Canada’s Environment Minister Steven Guilbeault has proposed that one-fifth of all passenger cars, SUVs and trucks sold in the nation starting 2026 will need to run on electricity under new regulations.
According to the proposal, by 2030, the mandate will hit 60 per cent of all sales and by 2035, every passenger vehicle sold in Canada will need to be electric.
Harping on the development, Guilbeault’s parliamentary secretary Julie Dabrusin said the new target is “about making sure that Canadians have access to the vehicles they want.”
The Canadian Environmental Protection Act has it that manufacturers or importers who don’t meet the sales targets could face penalties.
Experts believe that Canada still has a long way to go before approaching the first target in 2026. Records have it that in the first six months of this year, sales of fully-electric and plug-in hybrid vehicles made up just 7.2 per cent of new car registrations.
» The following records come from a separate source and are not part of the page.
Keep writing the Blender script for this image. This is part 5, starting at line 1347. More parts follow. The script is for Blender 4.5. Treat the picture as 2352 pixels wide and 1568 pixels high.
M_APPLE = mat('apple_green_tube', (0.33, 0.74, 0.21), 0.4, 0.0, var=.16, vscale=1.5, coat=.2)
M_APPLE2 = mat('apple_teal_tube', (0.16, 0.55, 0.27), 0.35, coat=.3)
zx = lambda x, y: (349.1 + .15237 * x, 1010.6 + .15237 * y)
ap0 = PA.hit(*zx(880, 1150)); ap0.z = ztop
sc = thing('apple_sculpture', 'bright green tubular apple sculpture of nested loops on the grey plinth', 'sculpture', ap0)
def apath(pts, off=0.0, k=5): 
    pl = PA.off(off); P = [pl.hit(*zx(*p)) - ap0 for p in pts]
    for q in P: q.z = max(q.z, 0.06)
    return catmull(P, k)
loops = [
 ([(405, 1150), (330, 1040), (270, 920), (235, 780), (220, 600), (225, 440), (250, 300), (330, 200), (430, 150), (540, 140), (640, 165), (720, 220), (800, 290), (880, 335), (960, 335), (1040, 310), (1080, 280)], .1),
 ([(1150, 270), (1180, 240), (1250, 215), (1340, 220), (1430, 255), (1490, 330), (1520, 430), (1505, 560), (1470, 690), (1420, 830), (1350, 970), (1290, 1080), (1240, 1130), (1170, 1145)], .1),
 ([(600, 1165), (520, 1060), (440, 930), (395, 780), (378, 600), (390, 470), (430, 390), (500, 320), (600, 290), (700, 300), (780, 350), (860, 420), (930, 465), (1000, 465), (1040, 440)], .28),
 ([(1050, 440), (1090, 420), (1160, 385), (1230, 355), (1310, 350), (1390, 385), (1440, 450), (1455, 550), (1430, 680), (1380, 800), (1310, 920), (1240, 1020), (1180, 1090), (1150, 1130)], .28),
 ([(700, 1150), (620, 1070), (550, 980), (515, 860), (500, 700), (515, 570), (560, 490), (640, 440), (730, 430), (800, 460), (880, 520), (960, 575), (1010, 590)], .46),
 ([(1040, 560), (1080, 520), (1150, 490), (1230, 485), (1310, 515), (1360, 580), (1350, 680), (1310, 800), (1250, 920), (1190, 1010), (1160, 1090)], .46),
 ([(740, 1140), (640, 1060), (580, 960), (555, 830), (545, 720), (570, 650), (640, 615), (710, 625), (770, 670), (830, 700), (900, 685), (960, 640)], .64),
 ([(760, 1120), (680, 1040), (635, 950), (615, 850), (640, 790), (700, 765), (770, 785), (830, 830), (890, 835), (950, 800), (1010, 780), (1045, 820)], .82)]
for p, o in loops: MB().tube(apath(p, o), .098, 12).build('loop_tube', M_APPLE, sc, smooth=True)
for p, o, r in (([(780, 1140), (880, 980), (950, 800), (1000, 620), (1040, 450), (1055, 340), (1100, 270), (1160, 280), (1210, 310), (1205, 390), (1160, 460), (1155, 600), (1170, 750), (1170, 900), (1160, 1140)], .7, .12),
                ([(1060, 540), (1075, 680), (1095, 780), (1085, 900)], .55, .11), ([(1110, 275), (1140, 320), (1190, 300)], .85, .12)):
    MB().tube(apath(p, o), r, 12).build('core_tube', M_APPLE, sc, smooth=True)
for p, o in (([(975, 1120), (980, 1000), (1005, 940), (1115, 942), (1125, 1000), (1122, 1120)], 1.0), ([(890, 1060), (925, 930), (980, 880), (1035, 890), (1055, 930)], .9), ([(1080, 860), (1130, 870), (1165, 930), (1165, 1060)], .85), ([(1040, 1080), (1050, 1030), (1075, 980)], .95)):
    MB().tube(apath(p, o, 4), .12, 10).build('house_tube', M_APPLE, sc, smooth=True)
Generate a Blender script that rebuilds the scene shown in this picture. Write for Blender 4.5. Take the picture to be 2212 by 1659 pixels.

For all of 2021, the proportion was 5.2 per cent.
Making her input on the development, Cara Clairman, president and CEO of Plug’n Drive, a non-profit organization that encourages electric vehicle use, said the toughest part of promoting the change from gas-powered vehicles is availability.
She said “Long waiting lists are definitely discouraging consumers that are ready to make the switch. And if we all agree that we’re in a climate emergency, we need to help consumers make the switch as soon as possible.”
On his part, the president and CEO of the Canadian Vehicle Manufacturers’ Association, Brian Kingston noted that the federal government should be building out necessary infrastructure for electric vehicles before regulating sales.
Brian averred that Canada’s infrastructure is not on track to support a growing fleet — and those who will be driving the new cars. “The vehicles are coming, but we need a supercharged effort to help marketing, and actually make that purchase and make it easy, convenient and accessible,” he said.
It is imperative to note that under the draft regulations, to be formally published Dec. 30, the government proposes tracking the sales by issuing credits for vehicle sales.
More so, fully electric cars and trucks would be worth a bigger credit than plug-in hybrid versions, though the government acknowledges that plug-in hybrids will likely remain in demand in rural and northern areas.
Experts believe that the new policy would decouple Canada’s regulatory regime from the United States, Kingston warned, and the impending penalties for vehicles sold outside of the prescribed federal targets could raise the overall cost of operating in Canada.
Reacting to the development, Clean Energy Canada, an advocacy group housed at Simon Fraser University, celebrated the announcement in a press release but warned that the penalties will need to be legally enforced, “a time consuming process” that will create complexity and uncertainty.
According to the group, other countries have opted to use immediate financial penalties as soon as auto-makers are non-compliant.
The government said the new targets will be countrywide, though some provinces are already ahead of others.